Tradition Meets Avant-Garde at ADW’s Kabariti Village

by Haneen Nofal
Tradition Meets Avant-Garde at ADW’s Kabariti Village

 AMMAN — Tucked away in a hidden corner of Jabal Amman, the Amman Design Week’s Crafts District offered its visitors design installations, exhibitions, shops, and a cultural programme in the Kabariti Village.

 The district, which is considered the “most popular exhibition” at Amman Design Week, is “a celebration of the act of making, both traditional and contemporary”, according to the week’s organisers.

 This year’s pop-up experience “offers craftspeople and makers from across the country a chance to share their ideas and stories through a journey of discovery of crafts and materials of the Levant”, according to the district’s curators.

 The Kabariti Village, a private property owned by the Kabariti Family, is a compound of old residential buildings, heritage homes, and gardens built in the 1930s and renovated in 2011.

 “The village is the perfect way to mix the old and the new, which is the exact point behind the district,” the curators added.

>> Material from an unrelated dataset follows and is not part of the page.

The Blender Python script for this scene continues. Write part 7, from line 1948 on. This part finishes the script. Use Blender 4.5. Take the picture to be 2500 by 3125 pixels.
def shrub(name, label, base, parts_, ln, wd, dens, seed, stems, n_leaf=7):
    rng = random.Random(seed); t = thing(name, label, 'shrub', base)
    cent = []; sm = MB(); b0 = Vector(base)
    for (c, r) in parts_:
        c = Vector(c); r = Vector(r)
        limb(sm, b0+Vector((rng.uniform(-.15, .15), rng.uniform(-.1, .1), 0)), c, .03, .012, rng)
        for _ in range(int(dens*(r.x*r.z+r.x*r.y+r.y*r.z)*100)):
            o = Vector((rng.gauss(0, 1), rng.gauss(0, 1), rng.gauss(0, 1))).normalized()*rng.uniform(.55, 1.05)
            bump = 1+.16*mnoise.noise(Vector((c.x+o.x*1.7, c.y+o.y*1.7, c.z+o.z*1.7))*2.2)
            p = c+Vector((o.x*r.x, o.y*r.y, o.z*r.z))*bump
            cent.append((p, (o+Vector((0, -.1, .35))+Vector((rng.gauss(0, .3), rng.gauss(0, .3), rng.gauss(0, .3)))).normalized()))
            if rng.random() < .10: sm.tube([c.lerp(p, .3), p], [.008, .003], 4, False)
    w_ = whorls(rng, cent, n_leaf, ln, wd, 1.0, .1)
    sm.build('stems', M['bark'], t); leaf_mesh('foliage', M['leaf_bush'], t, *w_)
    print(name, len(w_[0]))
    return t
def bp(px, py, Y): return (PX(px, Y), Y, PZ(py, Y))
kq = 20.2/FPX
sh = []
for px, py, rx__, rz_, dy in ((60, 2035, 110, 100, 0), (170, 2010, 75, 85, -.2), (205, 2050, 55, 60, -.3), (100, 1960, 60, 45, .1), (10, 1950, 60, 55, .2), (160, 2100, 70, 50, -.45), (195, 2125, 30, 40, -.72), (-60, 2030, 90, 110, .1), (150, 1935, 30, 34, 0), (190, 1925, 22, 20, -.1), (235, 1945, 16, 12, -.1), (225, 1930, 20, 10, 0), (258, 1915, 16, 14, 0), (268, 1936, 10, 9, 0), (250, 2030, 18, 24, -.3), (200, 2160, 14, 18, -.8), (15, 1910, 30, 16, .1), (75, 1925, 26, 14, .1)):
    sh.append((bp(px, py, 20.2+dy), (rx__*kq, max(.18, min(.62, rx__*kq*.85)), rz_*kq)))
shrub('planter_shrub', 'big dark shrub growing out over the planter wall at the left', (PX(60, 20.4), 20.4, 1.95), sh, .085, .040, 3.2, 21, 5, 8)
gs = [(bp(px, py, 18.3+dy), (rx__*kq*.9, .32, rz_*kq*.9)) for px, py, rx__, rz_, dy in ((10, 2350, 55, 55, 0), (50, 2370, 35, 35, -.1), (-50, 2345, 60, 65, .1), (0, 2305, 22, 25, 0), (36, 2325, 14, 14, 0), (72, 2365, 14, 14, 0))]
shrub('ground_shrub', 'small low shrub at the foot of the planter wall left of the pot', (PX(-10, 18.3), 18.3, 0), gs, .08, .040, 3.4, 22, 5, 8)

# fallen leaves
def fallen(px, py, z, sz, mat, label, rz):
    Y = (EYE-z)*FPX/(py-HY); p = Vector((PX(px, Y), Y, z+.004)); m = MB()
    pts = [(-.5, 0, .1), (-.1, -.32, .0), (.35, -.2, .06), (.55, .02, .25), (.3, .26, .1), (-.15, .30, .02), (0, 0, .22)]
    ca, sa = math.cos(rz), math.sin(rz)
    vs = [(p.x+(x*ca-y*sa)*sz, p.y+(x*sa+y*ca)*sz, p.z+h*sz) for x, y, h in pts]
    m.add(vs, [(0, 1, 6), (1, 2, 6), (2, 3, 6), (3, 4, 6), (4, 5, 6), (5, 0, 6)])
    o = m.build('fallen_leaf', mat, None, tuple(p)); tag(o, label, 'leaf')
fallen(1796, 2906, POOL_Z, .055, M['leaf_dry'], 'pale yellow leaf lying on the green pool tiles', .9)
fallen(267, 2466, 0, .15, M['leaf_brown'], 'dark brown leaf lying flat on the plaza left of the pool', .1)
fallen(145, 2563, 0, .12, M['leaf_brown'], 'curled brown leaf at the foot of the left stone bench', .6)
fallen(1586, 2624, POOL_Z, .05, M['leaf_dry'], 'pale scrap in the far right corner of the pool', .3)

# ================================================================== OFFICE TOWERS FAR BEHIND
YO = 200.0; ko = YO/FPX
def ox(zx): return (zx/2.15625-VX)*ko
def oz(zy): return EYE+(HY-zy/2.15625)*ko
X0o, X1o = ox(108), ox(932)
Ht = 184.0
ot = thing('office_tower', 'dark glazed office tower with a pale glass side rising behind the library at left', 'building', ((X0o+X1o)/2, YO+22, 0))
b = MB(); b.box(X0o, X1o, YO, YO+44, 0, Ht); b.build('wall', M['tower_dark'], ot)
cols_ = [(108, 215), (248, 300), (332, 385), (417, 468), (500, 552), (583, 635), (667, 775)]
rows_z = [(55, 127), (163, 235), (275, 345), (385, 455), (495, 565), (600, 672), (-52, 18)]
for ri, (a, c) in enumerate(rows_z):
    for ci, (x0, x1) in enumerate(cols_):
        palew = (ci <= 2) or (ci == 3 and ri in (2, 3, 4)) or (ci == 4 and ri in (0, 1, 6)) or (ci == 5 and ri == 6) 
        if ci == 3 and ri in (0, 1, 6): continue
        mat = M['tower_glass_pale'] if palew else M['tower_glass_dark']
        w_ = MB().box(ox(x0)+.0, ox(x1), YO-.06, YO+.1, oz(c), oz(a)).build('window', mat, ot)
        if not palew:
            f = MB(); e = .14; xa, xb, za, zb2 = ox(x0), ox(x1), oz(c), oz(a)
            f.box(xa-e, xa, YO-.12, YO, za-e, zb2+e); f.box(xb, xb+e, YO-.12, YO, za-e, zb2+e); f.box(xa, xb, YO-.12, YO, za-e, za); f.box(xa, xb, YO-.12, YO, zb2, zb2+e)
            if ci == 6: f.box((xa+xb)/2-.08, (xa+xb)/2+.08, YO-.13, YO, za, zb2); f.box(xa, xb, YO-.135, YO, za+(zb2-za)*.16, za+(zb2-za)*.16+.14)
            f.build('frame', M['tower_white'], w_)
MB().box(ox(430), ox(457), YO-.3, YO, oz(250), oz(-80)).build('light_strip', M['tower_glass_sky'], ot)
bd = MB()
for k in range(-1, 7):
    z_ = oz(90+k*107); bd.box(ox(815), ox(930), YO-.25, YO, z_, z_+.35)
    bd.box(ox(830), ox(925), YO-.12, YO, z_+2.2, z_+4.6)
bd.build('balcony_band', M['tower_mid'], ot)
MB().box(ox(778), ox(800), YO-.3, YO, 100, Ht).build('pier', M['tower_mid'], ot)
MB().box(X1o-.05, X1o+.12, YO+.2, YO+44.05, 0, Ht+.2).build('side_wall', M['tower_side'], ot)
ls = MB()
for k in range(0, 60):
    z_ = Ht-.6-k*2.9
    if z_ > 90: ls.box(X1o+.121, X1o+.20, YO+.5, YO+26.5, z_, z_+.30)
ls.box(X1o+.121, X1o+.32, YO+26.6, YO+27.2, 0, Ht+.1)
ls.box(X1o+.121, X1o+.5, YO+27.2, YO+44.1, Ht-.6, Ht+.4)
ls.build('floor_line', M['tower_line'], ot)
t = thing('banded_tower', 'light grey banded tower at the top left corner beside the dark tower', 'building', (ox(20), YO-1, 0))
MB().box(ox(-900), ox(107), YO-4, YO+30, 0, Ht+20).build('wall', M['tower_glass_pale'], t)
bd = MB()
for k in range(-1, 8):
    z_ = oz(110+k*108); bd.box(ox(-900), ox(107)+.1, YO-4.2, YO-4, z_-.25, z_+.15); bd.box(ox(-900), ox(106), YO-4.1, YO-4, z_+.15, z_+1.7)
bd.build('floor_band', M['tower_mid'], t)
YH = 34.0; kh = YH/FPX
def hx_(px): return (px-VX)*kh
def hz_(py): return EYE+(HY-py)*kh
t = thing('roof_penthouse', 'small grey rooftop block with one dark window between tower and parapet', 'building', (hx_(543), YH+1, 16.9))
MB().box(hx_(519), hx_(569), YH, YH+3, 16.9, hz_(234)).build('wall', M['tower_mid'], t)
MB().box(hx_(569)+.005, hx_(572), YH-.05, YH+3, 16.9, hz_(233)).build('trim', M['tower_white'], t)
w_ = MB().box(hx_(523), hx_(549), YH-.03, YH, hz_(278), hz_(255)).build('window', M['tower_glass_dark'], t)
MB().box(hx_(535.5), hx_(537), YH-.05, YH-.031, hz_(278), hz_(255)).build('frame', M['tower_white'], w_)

 Combining maps and storytelling with walking and performance, the district features innovative designs, including one by Yazeed Balqar, which is built without concrete or any other traditional building materials.

 “Other than the fact that building materials harm the environment, they are not flexible, meaning we cannot simply reuse them. This technique of using certain rules of physics to keep structures held together with minimal raw-material support can come in very helpful in times of war to host refugees, something we currently need,” Balqar told The Jordan Times.

 Hussein Alazaat, one of the designers of the Jordan Script Routes, explained how his coin-like installations show the history of Jordan in relation to its neighbours, presented through various writing systems and alphabets that have passed through or were invented in the Kingdom.

 “It celebrates thousands of years of written and material culture and poetically links ancient artifacts to contemporary design,” he added.